RSS1

Almost Painless RSS

RSS-Feed-icon
RSS-Feed-icon

I live in my email app and my browser, but don’t expect me to visit your site everyday just to check to see if you have new info. One of the reasons I like Twitter and spend more time on Facebook is because they come to me and tell me when new content is posted. Expecting me or worse, trying to force me to come to your site to check for new content feels too much like Web 1.0 to me. Strangely, even with this attitude and my constant need to have a sense of what’s going on in Tech & the World, I’ve never bothered to use the one tool specifically set up to bring the news to the user: RSS (see the video below for a complete explanation of RSS). I’ve gotten away with using Twitter as a kind of RSS feed. Along with the podcasters, I also subscribed to CNN, Ars Technica, and the AP. And having the constant flow of data along the left pane of my browser or easily accessible on my phone works just fine for me. Alas, things probably would have stayed that way were I not now tasked with tracking the musings, thoughts and frustrations of my 57 students scattered among 57 blogs. Damn. So I put out the call today amongst my learned colleagues for their choice in RSS apps and the stumbled upon a solution right under my nose.

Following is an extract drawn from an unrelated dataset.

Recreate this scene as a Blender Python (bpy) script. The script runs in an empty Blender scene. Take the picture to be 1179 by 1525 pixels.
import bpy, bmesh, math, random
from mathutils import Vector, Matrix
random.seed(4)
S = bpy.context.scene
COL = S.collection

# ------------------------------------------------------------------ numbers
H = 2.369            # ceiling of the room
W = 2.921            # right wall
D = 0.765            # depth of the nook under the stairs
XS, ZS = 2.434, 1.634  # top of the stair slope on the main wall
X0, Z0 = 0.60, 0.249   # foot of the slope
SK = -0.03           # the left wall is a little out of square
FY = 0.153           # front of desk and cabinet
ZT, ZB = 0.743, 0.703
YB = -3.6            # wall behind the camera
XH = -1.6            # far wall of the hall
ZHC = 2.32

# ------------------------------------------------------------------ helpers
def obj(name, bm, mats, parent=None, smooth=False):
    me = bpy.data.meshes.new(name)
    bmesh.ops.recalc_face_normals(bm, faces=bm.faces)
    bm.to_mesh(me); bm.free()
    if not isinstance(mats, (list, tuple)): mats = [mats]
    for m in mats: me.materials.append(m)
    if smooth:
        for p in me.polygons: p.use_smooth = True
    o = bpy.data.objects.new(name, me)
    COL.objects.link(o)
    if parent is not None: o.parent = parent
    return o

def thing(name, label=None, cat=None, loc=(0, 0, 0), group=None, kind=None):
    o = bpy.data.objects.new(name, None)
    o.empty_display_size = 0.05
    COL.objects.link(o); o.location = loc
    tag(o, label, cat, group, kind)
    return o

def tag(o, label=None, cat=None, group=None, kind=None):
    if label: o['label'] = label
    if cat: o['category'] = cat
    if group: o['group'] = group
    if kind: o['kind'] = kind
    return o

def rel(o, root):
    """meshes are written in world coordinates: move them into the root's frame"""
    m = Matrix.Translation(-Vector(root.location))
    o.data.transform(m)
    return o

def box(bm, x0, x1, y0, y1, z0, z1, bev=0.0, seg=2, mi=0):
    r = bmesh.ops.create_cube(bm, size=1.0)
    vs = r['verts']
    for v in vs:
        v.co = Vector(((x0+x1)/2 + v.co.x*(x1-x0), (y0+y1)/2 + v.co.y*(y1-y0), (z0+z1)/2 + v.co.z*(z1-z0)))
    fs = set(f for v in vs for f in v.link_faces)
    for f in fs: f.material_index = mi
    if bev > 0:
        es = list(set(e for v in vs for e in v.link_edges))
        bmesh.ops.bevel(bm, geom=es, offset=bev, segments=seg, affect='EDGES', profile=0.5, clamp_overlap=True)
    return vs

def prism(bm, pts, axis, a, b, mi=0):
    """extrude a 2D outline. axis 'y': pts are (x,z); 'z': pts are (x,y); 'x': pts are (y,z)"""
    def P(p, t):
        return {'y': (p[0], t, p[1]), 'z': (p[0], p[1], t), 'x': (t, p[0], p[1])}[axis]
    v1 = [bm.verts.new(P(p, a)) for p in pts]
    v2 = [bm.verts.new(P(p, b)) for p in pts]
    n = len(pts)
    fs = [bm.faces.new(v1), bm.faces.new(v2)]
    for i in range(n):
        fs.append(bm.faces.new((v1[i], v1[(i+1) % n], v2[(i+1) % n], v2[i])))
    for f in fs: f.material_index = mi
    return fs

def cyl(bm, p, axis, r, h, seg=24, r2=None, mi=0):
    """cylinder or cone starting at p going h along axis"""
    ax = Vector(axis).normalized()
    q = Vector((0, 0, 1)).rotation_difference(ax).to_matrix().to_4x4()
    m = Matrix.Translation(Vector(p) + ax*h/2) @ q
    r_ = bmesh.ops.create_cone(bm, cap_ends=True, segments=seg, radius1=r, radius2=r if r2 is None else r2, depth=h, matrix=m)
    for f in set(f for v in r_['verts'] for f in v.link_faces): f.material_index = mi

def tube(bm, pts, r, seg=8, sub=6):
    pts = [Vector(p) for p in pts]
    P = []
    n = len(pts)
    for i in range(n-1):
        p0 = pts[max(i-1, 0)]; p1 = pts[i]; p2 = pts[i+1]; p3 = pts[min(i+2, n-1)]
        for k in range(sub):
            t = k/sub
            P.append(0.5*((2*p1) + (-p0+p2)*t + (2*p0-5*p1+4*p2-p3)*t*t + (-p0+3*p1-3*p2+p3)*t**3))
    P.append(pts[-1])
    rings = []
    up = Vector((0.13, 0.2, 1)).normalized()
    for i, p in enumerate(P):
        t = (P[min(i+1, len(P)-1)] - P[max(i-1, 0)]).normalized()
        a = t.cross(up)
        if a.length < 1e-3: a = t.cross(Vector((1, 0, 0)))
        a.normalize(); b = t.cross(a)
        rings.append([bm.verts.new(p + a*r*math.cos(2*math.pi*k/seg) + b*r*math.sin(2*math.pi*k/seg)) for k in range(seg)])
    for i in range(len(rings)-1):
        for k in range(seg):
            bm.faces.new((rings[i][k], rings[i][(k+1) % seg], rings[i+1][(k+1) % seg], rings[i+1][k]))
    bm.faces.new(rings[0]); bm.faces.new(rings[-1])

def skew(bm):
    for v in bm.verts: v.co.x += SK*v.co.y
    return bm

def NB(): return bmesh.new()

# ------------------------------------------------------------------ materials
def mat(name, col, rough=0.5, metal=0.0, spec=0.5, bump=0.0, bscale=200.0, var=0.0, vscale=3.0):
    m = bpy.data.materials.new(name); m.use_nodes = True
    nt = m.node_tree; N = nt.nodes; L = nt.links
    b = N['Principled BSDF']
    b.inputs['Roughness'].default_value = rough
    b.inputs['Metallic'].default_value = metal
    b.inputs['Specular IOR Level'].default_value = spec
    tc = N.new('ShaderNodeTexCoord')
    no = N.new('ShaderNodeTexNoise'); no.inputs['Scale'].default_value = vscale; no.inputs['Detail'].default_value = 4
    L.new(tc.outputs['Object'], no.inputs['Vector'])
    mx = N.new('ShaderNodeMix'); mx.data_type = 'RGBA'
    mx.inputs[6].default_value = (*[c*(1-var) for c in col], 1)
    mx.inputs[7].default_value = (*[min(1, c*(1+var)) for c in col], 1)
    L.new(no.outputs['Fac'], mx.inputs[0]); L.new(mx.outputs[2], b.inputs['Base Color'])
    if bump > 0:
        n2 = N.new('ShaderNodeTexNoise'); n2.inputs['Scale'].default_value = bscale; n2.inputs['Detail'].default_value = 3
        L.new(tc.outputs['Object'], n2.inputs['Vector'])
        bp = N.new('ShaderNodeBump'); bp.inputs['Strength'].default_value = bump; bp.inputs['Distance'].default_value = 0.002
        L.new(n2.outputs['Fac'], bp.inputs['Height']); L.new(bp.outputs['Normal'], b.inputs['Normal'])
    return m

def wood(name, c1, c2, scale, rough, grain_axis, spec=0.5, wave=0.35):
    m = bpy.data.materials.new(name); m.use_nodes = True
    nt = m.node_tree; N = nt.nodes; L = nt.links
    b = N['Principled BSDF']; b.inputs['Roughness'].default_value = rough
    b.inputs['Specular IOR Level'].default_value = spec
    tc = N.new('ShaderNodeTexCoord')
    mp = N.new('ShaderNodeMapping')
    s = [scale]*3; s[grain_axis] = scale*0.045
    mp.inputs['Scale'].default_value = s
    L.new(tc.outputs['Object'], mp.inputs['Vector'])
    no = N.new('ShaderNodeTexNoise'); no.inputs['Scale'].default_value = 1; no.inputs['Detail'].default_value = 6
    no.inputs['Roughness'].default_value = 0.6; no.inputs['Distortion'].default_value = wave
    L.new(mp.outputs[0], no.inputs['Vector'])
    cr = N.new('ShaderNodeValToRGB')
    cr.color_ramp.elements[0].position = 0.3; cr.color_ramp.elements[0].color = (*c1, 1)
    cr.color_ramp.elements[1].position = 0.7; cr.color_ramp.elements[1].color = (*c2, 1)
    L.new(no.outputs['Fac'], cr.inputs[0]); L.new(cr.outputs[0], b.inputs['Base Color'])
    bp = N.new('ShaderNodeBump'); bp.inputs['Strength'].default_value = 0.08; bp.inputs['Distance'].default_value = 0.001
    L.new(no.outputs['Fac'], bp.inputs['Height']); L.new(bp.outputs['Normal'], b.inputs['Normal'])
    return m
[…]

Before iTunes entered and then destroyed the market, there was a budding little industry of RSS readers that would also pull down your favorite podcasts. Someone actually suggested an app that goes back to those crazy days called Juice (formerly called “Lemon” and before that something with the word “iPod” in it until the cease and desist letter arrived). Cute, but it’s not 2005. The next contender was the web app, iGoogle. iGoogle was the EMDTMS team favorite until it was redesign and the tabs moved to the side of the interface. Blah. I didn’t care about the tabs, but I did care that I couldn’t rename the labels to my students’ RSS feeds because they had the whimsical tendency to name their blog things like “Catchin’ the tech wave” and other completely useless names, making it completely impossible to be able to track their blog entries. Nyet. Next on the hit list was Netvibes. Very flexible, I loved that I could put my students in separate tabs per their sections and spent the better part of the afternoon getting one section set up. When I started setting up a second section it dawned on me that this was way too hard and my beloved tabs were going to make it more complicated to track the whole group. Ugh. Then I noticed in the sidebar on the left side of my screen that Flock had a Feeds panel all set up and ready to go. In fact, when I was opening my students blogs and then clicking the icon to get their RSS feed, Flock had been giving me a button to push to add the feed to list in the left pane the whole time. Ack. I got all three sections entered and in handy little folders in a third the time it took to do one section before. Damn. Flock, for the win!